Sono queste le coordinate spazio-temporali di The Vanishing: Il mistero del faro, solido thriller dal ritmo paziente e (a tratti troppo) compassato, dedicato alla logorante convivenza di tre uomini costretti a condividere un luogo ostile. Grazie a un racconto dal fascino atavico, di quelli che catalizzerebbero le attenzioni di molti con il tipico incipit "era una notte buia e tempestosa", Nyholm è abile nell'invitarci in un luogo inospitale che, poco per volta, diventa palcoscenico di un malessere contagioso e inarrestabile.
Isole Flannan, un mistero oscuro per una trama solare
Agli inizi del Novecento, l'indagine sulla sparizione dei tre guardiani del faro è stata chiusa incolpando un'onda anomala che avrebbe travolto i tre uomini presenti sull'isola. Una teoria plausibile ma alquanto forzata. Ecco perché il mistero delle Isole Flannan ha assunto quella tipica forma di leggenda dentro cui è possibile trovare qualsiasi tipo di teoria. Se alcune ipotesi restano nell'ambito del verosimile, altre scatenano fantasie assurde che sconfinano nel paranormale (tra fantasmi, mostri marini e maledizioni). È importante ribadire che la trama di The Vanishing appartiene alla prima scuola di pensiero, perché il film di Nyholm rimane con i piedi per terra, senza mai sconfinare nel metafisico. Attraverso un'inevitabile impostazione teatrale, tutta fossilizzata sulle ottime prove dei suoi attori, il regista danese si sofferma sul serpeggiante malessere che si insinua lentamente nelle menti alienate di tre uomini isolati dal mondo.
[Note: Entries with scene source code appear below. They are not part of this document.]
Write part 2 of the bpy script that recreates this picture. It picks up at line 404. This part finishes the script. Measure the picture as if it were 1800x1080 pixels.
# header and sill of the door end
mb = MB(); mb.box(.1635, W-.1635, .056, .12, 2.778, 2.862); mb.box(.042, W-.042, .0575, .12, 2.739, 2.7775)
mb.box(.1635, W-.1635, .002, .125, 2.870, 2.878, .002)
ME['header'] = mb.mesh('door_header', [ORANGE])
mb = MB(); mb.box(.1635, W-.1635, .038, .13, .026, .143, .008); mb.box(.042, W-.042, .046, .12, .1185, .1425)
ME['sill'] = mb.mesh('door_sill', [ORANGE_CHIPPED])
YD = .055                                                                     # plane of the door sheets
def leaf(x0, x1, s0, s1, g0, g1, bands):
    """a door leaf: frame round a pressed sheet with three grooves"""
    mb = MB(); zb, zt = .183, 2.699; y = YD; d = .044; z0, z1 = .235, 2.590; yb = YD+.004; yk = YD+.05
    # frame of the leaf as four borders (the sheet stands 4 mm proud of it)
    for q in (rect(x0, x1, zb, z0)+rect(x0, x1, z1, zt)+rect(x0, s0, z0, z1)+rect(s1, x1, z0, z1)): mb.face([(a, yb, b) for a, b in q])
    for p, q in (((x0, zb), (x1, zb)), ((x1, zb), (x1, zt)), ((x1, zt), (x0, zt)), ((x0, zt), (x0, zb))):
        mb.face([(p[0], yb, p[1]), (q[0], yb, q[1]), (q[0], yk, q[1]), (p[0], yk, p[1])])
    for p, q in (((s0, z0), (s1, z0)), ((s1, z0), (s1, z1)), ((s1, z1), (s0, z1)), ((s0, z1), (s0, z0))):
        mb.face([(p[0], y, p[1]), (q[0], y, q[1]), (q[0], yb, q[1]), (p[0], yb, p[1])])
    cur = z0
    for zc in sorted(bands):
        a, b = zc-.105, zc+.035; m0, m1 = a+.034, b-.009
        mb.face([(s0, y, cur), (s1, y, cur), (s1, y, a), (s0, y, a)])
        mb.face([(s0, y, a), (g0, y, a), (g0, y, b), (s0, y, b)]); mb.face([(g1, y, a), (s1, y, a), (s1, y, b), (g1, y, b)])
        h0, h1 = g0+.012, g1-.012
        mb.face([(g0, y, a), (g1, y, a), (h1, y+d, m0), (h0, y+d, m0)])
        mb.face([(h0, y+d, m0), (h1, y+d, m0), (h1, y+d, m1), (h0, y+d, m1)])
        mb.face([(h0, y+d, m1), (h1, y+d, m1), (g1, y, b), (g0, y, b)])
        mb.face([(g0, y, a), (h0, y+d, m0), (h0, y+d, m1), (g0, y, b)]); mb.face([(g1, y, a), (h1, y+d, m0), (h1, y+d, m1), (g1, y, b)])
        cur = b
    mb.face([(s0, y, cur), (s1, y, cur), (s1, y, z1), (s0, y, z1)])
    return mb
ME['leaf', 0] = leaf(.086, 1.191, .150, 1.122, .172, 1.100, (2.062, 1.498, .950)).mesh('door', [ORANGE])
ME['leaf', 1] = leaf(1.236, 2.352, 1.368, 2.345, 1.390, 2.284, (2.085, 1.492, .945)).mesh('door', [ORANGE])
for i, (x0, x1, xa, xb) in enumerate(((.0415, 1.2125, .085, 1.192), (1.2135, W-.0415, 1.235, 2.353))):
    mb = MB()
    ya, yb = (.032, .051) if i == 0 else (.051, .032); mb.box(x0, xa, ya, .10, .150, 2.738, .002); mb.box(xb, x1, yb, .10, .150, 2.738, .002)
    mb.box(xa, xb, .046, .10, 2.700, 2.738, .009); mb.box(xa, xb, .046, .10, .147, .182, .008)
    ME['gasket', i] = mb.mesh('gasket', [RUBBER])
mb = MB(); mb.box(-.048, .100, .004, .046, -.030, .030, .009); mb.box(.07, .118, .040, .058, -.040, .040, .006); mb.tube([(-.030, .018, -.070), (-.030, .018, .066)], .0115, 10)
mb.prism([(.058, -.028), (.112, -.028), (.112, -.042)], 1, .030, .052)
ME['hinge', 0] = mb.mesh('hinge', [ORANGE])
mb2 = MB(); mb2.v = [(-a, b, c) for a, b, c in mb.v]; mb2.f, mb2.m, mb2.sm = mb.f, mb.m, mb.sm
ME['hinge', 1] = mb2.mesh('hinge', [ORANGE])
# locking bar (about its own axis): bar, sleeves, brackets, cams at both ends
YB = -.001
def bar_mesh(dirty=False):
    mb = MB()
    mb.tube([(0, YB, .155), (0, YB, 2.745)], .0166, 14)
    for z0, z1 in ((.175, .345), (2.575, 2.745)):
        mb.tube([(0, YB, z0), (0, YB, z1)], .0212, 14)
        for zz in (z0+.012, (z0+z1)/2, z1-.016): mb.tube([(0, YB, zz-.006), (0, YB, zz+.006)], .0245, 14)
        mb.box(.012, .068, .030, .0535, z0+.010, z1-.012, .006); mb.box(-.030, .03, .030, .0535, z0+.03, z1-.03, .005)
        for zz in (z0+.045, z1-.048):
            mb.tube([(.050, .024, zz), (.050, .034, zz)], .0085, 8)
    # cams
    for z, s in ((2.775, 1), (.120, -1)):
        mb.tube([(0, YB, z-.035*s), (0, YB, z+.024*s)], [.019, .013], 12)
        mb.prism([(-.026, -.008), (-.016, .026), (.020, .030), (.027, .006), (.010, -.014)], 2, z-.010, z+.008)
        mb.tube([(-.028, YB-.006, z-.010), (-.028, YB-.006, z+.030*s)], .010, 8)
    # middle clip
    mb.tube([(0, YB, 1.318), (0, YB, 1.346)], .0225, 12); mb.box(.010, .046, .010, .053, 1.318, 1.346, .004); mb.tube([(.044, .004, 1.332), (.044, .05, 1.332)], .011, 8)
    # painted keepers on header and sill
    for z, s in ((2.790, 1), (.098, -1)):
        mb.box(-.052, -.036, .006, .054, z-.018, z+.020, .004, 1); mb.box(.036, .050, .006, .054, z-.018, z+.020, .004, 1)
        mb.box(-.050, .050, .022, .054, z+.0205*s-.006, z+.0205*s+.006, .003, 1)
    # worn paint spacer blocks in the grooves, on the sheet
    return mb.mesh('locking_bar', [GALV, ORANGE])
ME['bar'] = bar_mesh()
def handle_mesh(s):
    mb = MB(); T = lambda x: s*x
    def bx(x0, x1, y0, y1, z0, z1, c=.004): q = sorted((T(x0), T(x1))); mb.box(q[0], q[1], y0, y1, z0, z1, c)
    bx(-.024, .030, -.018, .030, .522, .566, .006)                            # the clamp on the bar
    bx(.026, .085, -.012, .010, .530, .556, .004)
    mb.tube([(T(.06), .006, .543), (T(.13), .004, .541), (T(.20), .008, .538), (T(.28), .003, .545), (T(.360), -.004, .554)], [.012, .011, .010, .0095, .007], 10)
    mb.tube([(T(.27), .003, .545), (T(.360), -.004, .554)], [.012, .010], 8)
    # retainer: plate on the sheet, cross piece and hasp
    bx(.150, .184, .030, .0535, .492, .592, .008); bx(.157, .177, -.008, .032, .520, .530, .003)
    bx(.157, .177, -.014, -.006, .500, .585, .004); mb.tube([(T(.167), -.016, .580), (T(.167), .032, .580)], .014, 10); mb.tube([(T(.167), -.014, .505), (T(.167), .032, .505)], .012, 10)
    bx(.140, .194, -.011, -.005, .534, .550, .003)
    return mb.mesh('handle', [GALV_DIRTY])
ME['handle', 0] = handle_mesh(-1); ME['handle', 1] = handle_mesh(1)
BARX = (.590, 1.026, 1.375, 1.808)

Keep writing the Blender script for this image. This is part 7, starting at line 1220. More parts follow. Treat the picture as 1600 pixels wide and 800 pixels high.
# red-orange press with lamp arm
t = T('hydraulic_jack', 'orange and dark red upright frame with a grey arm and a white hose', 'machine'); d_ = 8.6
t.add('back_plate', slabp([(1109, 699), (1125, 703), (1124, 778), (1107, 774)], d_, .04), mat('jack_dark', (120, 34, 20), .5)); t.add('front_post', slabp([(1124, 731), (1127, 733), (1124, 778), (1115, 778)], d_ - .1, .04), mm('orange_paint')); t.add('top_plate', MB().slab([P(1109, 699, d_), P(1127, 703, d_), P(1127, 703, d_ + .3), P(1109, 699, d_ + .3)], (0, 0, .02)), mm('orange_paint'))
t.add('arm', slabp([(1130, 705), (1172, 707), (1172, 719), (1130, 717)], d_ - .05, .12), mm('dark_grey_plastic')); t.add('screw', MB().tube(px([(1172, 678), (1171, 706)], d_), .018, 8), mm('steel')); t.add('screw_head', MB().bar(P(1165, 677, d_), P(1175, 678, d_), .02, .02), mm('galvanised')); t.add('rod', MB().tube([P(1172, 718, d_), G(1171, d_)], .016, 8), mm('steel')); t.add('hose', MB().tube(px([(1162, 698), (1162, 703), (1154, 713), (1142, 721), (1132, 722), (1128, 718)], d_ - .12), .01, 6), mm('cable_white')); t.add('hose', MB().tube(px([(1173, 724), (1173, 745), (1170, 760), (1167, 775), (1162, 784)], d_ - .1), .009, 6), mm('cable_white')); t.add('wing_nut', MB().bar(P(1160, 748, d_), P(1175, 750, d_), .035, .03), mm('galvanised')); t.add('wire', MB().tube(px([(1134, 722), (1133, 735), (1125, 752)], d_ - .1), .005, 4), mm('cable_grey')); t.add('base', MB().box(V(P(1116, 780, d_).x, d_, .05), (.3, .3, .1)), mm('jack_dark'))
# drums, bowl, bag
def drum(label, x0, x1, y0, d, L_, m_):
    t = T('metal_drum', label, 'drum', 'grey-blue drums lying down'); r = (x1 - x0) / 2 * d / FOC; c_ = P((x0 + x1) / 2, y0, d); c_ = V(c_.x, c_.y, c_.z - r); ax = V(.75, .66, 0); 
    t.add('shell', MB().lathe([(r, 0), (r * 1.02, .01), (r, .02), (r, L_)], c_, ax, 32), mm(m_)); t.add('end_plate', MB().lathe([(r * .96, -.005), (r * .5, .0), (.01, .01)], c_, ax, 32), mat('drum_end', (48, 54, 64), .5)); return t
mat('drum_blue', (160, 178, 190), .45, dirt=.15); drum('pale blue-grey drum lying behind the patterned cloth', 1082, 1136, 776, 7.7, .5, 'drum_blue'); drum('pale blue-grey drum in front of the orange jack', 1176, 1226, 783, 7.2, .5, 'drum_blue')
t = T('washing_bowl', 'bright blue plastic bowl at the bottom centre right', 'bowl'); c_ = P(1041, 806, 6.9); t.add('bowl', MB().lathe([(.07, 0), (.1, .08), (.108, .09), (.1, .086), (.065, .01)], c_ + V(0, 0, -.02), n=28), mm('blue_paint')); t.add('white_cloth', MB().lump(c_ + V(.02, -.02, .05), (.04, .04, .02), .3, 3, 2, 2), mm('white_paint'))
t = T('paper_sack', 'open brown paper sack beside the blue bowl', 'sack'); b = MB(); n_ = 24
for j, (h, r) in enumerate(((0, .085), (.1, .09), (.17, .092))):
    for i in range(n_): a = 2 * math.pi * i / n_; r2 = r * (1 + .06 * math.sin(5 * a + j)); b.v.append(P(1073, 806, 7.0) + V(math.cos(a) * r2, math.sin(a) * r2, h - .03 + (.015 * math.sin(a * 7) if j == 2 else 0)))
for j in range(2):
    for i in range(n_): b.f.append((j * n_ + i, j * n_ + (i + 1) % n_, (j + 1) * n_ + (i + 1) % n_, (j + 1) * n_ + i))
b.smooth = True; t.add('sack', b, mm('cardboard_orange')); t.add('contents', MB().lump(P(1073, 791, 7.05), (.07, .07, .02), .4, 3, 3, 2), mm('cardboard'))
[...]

Leggi anche: Tratto da una storia vera: da The Conjuring ad L'Esorcista, cinque horror da incubo
Il tutto messo in scena attraverso un involontario esperimento sociologico che mette a nudo l'umana predisposizione al conflitto, alla sopraffazione e all'incapacità di cooperare per un bene comune. La convivenza e la routine di Ducat, Marshall e McArthur, infatti, verrà spezzata da un agente esterno che scombinerà i fragili equilibri del trio, costringendoli a scendere a patti con la propria coscienza e il proprio senso di colpa. Nonostante un mito così ricco di suggestioni, The Vanishing - Il mistero del faro non si fa mai tentare dal fascino del mistero assurdo, preferendo la via del thriller psicologico e realistico in cui la tensione veleggia a tratti. Sì, perché il film procede a ondate, con due o tre sequenze dal forte coinvolgimento emotivo, e molti altri troppo distensivi in cui si perde molta di quella sensazione ansiogena che gli sarebbe servita per diventare un piccolo cult.
Nessun uomo è un'isola
Uno dei pregi di The Vanishing è quello di trasformarsi in una lucida e desolante riflessione sulla natura umana. Sospetti, dubbi, parole non dette lasciate per troppo tempo a macerare nel rancore. Tutto lasciato trapelare attraverso dialoghi mai didascalici, sguardi furtivi e silenzi sovraccarichi di malessere, rabbia e fragilità. Merito di un Gerard Butler alquanto inedito nel dare vita a un uomo tormentato e per questo imprevedibile, ma soprattutto di un misurato Peter Mullan che domina la scena con carisma e maestria. Abile nel rinchiudere i protagonisti dentro un incubo claustrofobico, la regia di Nyholm riesce a rendere molto familiari i luoghi nevralgici dell'isola, il che aiuta lo spettatore a calarsi nella storia, a riconoscere oggetti, spazi, indizi significativi per i destini di personaggi rinchiusi dentro una lenta spirale diretta verso il delirio. A prescindere dall'epoca, The Vanishing assomiglia davvero a un racconto senza tempo. Perché potrebbe essere ambientato nel 1900 come cinquecento anni prima o duecento anni dopo, ma il suo retrogusto amaro da affresco antropologico rimarrebbe identico. Questo perché questo racconto antico su vecchi archetipi (tre uomini, un'isola deserta, un forziere da aprire) inseriti dentro un cinema classico ma non stantio. Un film in cui non ci si perde, perché non ha alcuna intenzione di rapire, ma dal quale si riemerge con un po' di mal di mare.